• **WORK INSTRUCTIONS**
Quote exactly and only this range of lines in the data below: the line that holds "Keep writing the" to the line that holds "scale=14), smooth=False), kind='structure')", both included.

• **SUPPLIED DATA**
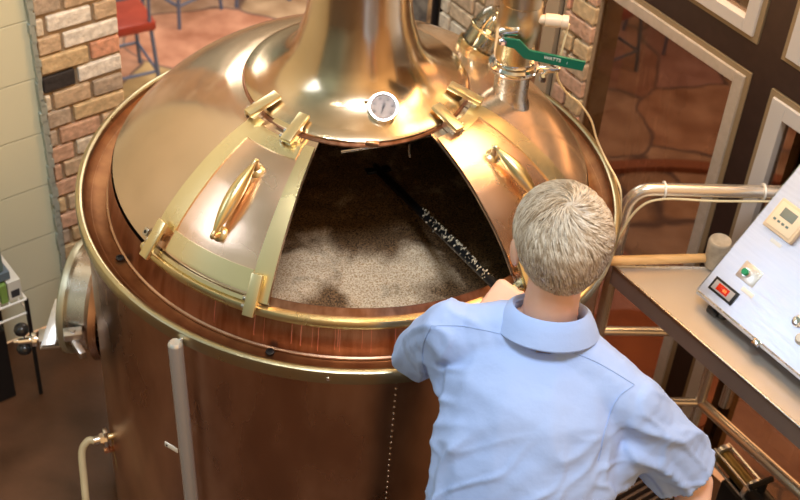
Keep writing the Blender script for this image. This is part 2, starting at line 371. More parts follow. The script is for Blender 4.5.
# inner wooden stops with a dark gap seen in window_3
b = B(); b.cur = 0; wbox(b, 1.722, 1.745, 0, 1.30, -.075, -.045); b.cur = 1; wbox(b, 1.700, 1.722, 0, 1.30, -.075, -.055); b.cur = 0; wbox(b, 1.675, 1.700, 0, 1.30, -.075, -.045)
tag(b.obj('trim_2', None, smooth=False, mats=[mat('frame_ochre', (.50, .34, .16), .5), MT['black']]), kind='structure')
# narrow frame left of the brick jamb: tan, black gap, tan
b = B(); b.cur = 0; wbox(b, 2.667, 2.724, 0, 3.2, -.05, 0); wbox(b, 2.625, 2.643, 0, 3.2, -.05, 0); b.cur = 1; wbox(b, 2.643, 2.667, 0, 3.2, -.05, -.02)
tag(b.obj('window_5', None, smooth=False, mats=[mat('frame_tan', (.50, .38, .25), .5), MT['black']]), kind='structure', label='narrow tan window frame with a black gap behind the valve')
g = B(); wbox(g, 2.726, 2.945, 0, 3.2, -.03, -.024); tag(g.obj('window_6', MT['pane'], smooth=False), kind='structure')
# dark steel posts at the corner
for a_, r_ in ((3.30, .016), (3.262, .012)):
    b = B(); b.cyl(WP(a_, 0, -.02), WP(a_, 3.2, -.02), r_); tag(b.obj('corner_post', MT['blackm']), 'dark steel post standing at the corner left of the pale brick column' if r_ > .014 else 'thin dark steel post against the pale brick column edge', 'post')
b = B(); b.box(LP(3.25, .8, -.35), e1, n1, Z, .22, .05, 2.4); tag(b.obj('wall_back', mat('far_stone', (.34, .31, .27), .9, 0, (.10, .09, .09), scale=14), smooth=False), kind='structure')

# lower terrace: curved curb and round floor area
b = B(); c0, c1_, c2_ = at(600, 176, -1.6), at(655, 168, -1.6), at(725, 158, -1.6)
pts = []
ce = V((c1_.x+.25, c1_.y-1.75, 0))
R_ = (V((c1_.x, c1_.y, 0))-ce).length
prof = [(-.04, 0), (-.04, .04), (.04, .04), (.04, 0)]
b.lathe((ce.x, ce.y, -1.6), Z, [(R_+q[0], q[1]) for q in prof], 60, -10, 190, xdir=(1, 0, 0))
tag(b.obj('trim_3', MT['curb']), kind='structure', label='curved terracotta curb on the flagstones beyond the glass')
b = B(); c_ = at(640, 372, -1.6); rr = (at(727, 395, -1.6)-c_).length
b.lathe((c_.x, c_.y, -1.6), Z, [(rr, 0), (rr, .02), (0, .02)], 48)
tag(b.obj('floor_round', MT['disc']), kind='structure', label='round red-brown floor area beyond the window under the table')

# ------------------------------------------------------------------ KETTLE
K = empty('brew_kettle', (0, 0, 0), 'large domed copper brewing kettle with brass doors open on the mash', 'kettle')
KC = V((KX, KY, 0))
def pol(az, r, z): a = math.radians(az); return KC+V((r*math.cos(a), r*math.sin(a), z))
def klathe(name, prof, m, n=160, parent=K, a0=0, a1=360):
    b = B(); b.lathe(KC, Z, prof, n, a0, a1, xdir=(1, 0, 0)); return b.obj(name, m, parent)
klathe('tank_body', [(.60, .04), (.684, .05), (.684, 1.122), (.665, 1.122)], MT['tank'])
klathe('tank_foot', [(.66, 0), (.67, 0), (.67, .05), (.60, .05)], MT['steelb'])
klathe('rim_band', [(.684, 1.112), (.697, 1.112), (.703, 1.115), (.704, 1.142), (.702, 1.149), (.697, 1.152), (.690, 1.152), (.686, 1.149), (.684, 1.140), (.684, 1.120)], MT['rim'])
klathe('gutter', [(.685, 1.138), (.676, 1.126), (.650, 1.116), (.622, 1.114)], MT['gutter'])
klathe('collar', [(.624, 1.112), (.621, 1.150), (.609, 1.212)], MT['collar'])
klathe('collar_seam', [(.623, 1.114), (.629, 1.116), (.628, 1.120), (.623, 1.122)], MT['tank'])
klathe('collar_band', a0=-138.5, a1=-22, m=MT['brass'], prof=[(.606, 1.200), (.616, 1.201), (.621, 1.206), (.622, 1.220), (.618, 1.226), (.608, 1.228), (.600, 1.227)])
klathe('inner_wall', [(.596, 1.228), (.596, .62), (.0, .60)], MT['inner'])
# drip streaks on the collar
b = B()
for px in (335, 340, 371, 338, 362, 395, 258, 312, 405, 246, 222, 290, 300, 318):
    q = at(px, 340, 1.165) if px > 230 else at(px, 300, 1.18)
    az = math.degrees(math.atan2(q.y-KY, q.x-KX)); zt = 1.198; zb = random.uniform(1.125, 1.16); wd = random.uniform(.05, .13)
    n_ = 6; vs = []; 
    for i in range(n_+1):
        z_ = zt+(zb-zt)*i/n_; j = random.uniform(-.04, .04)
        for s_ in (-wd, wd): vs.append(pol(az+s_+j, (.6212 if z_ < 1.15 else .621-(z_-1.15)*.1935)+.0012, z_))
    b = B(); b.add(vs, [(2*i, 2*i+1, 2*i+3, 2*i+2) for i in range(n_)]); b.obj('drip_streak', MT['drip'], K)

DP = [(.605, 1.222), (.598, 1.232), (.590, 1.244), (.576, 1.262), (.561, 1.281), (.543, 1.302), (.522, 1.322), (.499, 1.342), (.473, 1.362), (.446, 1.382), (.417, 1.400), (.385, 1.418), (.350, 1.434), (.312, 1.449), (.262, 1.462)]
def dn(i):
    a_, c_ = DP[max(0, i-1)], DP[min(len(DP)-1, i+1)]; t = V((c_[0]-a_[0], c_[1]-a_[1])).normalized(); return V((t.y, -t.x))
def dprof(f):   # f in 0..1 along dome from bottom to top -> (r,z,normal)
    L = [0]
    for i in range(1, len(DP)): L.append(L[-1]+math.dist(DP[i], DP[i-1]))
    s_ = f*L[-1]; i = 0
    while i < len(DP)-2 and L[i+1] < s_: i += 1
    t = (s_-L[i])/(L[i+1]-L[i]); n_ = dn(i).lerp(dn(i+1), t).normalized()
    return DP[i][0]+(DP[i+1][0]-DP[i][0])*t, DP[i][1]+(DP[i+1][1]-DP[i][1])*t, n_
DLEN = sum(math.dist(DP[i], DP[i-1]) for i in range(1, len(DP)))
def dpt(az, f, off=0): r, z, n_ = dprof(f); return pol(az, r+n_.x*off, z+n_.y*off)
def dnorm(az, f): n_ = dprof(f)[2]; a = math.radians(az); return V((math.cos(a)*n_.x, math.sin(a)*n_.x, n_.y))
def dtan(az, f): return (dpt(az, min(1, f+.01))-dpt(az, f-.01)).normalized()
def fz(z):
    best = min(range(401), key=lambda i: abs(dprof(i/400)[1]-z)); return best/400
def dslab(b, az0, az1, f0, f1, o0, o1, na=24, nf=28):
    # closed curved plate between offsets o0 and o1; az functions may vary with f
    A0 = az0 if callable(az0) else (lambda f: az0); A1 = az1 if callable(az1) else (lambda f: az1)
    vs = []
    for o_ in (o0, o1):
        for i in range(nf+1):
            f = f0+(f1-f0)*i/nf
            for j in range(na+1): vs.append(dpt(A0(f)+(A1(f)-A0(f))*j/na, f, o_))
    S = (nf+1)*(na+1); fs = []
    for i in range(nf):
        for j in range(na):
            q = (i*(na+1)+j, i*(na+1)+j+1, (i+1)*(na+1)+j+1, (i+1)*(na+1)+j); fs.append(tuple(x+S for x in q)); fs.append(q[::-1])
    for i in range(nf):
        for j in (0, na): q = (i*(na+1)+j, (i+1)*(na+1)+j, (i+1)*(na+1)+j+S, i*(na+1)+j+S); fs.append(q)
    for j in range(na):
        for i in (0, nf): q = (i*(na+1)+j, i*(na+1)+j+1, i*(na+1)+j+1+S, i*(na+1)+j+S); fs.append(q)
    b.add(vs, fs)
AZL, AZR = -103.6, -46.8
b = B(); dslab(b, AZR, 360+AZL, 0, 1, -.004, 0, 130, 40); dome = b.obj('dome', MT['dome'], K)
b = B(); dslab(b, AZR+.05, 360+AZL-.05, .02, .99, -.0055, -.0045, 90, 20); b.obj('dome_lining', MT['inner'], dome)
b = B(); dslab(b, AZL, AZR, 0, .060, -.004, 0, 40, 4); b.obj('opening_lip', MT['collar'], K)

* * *

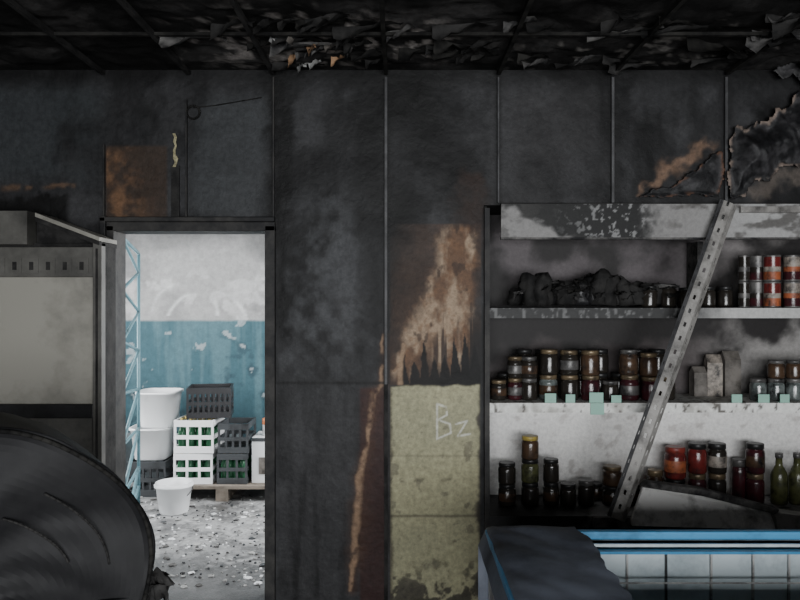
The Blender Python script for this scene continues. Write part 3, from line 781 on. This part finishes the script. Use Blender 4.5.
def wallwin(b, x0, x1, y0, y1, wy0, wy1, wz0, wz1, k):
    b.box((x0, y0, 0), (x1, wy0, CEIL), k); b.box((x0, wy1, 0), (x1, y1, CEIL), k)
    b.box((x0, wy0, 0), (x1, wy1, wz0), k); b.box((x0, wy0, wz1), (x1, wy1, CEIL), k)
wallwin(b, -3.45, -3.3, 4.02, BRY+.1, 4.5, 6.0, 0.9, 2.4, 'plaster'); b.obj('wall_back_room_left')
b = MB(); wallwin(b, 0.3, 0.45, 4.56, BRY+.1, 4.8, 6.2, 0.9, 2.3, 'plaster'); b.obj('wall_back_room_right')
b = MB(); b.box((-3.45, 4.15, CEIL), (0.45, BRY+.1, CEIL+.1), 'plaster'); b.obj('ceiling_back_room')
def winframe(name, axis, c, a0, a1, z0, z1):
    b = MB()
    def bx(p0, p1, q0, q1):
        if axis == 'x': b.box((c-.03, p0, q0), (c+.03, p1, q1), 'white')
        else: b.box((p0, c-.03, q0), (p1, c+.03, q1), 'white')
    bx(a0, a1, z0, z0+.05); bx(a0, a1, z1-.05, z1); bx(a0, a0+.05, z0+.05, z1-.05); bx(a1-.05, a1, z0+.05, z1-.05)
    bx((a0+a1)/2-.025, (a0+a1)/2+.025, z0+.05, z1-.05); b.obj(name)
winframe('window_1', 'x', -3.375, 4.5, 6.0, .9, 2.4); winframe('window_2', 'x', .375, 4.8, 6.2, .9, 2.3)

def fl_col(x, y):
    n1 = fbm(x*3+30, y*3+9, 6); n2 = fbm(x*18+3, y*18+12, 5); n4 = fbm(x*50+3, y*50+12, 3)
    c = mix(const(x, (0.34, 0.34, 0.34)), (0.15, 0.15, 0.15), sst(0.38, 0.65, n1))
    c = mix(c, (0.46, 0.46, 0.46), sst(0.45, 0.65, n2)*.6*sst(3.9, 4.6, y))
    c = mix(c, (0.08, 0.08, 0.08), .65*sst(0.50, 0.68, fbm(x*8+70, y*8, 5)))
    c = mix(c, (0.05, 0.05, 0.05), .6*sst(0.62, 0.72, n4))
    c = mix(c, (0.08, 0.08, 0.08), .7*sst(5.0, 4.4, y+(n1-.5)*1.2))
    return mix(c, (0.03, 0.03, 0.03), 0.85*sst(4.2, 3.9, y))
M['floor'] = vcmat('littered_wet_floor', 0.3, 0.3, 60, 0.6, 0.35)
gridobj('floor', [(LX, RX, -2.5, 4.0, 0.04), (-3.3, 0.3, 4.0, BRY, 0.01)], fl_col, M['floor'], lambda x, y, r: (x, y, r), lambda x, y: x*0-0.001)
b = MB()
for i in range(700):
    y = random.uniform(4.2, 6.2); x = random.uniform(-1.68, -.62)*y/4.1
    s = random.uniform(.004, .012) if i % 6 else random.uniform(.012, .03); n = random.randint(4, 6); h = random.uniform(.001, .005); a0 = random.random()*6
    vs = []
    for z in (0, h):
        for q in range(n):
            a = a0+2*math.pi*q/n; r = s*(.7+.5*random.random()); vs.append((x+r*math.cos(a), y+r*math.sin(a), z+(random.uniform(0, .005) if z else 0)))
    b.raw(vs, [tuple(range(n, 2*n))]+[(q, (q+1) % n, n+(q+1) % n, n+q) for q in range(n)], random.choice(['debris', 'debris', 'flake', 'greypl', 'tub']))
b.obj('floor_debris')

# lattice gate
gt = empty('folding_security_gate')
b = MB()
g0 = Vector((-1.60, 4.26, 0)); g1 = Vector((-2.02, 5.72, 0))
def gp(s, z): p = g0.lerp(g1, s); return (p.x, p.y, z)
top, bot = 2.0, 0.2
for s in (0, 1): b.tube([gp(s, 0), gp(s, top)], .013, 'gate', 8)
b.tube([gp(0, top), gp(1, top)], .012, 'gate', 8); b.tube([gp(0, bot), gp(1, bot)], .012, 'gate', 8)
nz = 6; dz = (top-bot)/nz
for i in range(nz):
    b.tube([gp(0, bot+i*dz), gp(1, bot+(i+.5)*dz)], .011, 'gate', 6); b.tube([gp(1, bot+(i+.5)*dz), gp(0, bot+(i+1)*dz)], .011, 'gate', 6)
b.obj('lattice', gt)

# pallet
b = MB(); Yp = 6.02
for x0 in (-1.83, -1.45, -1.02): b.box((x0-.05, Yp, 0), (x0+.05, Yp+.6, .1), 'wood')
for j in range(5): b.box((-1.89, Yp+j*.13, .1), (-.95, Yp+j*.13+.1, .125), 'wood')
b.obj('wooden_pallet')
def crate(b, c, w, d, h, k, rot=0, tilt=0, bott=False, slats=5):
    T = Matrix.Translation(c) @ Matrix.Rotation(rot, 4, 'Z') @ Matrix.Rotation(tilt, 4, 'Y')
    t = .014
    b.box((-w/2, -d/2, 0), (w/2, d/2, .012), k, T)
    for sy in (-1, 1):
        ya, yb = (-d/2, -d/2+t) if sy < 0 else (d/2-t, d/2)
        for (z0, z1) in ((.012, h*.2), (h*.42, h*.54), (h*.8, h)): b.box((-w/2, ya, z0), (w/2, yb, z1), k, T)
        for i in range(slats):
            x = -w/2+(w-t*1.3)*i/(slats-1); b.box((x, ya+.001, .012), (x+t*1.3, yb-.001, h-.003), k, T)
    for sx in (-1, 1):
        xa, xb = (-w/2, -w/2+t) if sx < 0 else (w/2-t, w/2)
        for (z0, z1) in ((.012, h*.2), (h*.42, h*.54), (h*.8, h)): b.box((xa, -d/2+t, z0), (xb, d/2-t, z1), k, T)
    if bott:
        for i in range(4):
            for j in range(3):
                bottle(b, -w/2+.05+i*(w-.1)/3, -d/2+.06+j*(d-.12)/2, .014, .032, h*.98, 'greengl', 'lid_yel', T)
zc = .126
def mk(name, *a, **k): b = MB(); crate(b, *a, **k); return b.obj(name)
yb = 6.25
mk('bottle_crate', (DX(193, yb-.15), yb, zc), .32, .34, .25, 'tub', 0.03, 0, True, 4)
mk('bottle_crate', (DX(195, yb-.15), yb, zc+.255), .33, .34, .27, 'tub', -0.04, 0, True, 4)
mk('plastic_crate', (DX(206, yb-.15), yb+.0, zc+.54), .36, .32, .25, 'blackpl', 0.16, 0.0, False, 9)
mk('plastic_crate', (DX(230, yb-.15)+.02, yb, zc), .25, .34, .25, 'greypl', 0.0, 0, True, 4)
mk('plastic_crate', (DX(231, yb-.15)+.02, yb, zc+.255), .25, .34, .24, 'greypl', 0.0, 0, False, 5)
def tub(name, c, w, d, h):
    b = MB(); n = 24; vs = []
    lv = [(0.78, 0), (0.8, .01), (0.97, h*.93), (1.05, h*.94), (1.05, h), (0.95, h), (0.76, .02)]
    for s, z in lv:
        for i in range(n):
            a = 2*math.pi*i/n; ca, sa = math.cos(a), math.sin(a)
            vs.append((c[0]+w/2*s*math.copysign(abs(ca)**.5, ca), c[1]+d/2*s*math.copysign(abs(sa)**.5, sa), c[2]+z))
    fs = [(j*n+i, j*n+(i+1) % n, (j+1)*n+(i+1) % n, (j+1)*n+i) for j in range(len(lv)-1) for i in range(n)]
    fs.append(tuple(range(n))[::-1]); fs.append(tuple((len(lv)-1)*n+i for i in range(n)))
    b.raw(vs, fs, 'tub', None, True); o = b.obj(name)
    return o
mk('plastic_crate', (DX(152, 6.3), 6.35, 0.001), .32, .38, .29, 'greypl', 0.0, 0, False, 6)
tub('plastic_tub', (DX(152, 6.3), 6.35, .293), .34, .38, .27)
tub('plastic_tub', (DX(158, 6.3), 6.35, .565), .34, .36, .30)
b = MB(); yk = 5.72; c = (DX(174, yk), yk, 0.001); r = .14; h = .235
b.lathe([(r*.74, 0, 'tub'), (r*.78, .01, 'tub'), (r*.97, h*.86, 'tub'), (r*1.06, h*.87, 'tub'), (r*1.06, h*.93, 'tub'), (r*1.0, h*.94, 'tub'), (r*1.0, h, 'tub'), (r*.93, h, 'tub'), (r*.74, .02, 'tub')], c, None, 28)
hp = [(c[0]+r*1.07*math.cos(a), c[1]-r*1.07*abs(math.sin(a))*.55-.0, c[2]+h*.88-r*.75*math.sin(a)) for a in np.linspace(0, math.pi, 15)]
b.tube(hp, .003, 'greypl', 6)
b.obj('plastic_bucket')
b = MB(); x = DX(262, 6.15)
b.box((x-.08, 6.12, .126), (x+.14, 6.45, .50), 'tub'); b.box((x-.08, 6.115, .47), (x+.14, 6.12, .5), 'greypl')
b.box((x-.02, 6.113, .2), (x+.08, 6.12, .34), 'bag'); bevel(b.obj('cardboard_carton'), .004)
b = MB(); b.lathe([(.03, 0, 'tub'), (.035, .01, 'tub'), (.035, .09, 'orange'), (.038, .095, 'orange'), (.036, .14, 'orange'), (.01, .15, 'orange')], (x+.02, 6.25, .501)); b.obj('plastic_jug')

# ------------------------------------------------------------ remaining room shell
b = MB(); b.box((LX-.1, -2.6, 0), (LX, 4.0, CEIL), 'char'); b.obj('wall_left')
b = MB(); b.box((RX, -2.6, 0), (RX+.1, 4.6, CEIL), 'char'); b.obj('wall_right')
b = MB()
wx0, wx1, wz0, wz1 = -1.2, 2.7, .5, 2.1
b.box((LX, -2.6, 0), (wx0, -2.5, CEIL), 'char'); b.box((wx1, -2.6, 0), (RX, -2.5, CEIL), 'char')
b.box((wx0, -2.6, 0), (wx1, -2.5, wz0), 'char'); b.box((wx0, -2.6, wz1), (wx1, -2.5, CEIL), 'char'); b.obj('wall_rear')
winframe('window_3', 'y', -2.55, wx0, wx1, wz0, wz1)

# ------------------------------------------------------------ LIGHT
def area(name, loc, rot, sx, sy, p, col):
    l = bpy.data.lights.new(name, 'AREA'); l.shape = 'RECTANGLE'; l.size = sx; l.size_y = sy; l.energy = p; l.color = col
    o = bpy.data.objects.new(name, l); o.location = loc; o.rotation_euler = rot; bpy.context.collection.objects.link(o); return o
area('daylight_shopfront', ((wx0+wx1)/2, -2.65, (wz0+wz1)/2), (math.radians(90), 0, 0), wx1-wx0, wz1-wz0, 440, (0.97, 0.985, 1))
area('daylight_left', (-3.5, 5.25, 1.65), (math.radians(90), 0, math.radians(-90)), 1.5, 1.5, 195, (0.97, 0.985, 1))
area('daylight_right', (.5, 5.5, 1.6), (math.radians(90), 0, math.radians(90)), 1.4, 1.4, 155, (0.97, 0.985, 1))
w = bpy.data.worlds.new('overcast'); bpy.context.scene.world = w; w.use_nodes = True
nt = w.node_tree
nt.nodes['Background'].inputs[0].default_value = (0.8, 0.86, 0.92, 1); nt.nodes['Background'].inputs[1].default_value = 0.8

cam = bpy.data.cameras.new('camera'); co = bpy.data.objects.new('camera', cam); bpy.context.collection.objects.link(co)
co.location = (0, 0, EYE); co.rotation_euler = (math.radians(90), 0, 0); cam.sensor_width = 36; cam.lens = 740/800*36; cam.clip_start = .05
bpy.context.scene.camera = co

• **THE SOLUTION**
Keep writing the Blender script for this image. This is part 2, starting at line 371. More parts follow. The script is for Blender 4.5.
# inner wooden stops with a dark gap seen in window_3
b = B(); b.cur = 0; wbox(b, 1.722, 1.745, 0, 1.30, -.075, -.045); b.cur = 1; wbox(b, 1.700, 1.722, 0, 1.30, -.075, -.055); b.cur = 0; wbox(b, 1.675, 1.700, 0, 1.30, -.075, -.045)
tag(b.obj('trim_2', None, smooth=False, mats=[mat('frame_ochre', (.50, .34, .16), .5), MT['black']]), kind='structure')
# narrow frame left of the brick jamb: tan, black gap, tan
b = B(); b.cur = 0; wbox(b, 2.667, 2.724, 0, 3.2, -.05, 0); wbox(b, 2.625, 2.643, 0, 3.2, -.05, 0); b.cur = 1; wbox(b, 2.643, 2.667, 0, 3.2, -.05, -.02)
tag(b.obj('window_5', None, smooth=False, mats=[mat('frame_tan', (.50, .38, .25), .5), MT['black']]), kind='structure', label='narrow tan window frame with a black gap behind the valve')
g = B(); wbox(g, 2.726, 2.945, 0, 3.2, -.03, -.024); tag(g.obj('window_6', MT['pane'], smooth=False), kind='structure')
# dark steel posts at the corner
for a_, r_ in ((3.30, .016), (3.262, .012)):
    b = B(); b.cyl(WP(a_, 0, -.02), WP(a_, 3.2, -.02), r_); tag(b.obj('corner_post', MT['blackm']), 'dark steel post standing at the corner left of the pale brick column' if r_ > .014 else 'thin dark steel post against the pale brick column edge', 'post')
b = B(); b.box(LP(3.25, .8, -.35), e1, n1, Z, .22, .05, 2.4); tag(b.obj('wall_back', mat('far_stone', (.34, .31, .27), .9, 0, (.10, .09, .09), scale=14), smooth=False), kind='structure')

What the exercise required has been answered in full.